Monday, September 21, 2009

To know God is to do justice.

On a rainy Sunday afternoon I drove up to Elmhurst College to attend the ceremony to award the Niebuhr Medal to Gustavo Guiterrez, father of Liberation Theology. Father Guiterrez grew up near Lima, Peru, and was a professor of theology and a parish priest.

The top photo is of Fr. Guiterrez having received the medal, with President of Elmhurst College, Dr. S. Alan Ray, at the podium reading about the award, and with Kenne Bristol, Chair of the Board of Trustees standing next to him.

What I appreciate most is that Guiterrez gave a speech after receiving the award. It was not new information. I still have my battered paperback edition of Liberation Theology that I bought in seminary in the 1970s. (A Theology of Liberation, 1971) But now, if I read some of it again I will hear it in his voice. His words were substantial, not sentimental. He spoke of poverty as not "misfortune" but rather "injustice." He also clarified some elements of the "preferential option for the poor." It is not an enemy of "universalism;" God does love everyone. Rather poverty is to be dealt with first, because it is contrary to the will of God.

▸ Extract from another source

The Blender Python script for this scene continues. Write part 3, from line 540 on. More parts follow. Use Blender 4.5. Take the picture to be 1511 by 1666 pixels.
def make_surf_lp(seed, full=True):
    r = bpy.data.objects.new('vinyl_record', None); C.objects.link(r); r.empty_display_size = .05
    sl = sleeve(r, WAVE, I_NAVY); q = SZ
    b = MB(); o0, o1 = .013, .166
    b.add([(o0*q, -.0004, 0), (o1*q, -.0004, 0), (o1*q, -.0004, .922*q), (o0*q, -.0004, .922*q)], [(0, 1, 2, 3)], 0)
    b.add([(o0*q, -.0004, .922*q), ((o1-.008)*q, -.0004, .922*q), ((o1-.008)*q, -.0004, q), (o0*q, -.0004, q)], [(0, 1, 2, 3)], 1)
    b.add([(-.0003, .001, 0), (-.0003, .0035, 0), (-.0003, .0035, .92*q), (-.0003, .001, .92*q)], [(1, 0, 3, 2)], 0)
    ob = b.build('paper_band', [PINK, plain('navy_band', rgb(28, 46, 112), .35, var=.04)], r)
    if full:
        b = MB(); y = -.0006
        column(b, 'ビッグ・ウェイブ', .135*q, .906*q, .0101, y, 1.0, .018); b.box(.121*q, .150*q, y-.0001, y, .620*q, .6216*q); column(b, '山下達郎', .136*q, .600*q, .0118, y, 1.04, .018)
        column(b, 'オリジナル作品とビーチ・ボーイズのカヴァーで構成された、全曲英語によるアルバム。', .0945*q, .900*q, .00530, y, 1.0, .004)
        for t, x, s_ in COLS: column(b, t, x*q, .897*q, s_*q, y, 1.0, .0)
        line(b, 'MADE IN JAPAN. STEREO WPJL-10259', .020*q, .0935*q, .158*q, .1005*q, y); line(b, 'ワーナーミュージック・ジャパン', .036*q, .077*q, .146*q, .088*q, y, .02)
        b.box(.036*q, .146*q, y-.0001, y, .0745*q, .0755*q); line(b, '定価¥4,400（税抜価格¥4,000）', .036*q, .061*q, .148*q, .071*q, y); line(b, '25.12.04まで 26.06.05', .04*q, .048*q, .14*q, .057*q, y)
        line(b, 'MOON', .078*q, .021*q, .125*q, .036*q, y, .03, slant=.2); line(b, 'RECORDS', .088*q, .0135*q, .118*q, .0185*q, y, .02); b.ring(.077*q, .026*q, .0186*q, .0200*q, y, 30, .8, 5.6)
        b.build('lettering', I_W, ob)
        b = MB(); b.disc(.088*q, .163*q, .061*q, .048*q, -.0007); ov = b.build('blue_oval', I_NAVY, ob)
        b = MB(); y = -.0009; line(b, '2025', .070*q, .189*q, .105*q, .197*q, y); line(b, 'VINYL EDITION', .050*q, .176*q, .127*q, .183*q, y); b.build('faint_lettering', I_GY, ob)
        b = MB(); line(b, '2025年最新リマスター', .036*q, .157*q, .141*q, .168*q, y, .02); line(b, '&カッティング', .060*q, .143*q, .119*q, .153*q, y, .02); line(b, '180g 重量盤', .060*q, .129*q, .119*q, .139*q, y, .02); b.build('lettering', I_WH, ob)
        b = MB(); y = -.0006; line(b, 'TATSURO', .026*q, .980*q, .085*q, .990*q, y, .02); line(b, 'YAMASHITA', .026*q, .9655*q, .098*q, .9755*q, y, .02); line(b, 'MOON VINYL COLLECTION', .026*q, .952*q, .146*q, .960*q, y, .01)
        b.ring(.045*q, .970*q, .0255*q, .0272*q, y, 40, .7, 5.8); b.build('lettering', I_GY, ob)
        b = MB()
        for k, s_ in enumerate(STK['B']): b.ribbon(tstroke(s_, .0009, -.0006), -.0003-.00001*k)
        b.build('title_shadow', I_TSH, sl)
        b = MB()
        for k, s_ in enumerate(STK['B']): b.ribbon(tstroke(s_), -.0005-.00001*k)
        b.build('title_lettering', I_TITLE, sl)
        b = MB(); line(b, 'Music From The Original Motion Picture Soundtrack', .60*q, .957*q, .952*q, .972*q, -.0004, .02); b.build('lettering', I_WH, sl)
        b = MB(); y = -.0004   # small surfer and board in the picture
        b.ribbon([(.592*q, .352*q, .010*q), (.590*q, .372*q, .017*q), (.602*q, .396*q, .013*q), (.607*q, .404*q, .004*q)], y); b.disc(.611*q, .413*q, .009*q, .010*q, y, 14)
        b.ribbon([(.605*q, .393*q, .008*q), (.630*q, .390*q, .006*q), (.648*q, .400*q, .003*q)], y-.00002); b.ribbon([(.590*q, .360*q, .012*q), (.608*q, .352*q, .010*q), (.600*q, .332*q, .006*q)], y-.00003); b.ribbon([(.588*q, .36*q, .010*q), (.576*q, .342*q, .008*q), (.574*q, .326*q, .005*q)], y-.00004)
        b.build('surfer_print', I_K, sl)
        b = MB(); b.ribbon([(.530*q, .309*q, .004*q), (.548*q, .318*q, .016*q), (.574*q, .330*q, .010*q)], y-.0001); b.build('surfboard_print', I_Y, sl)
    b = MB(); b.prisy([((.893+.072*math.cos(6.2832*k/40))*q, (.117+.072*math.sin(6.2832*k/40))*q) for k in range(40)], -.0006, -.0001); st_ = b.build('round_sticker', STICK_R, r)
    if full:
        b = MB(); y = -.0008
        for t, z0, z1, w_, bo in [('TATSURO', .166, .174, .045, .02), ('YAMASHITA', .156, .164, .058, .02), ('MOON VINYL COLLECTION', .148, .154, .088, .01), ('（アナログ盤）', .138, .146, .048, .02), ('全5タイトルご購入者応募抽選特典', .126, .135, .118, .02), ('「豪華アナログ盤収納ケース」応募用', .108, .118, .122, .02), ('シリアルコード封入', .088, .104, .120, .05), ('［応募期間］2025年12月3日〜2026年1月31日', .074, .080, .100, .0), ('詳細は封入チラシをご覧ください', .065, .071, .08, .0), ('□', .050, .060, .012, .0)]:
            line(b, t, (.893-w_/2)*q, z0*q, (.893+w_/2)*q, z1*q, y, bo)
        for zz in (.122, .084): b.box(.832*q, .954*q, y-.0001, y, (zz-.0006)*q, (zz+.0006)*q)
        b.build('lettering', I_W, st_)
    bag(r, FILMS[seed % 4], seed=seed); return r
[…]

I sat with some friends in Hammerschmidt Memorial Chapel on the Elmhurst campus. It is a big building and there was a good crowd. I count it a great privilege to hear in person people whom I have read for years. It also made me feel a little old; his seminal work was published some 38 years ago and I probably became acquainted with it some 35 years ago!

His theology, with an emphasis on concrete reality has been refreshing after a period when European theology was awfully cerebral. The notion of reading the scripture in the light of our immediate experience and asking "What specific action does God want us to take?" works fairly well at a local church level.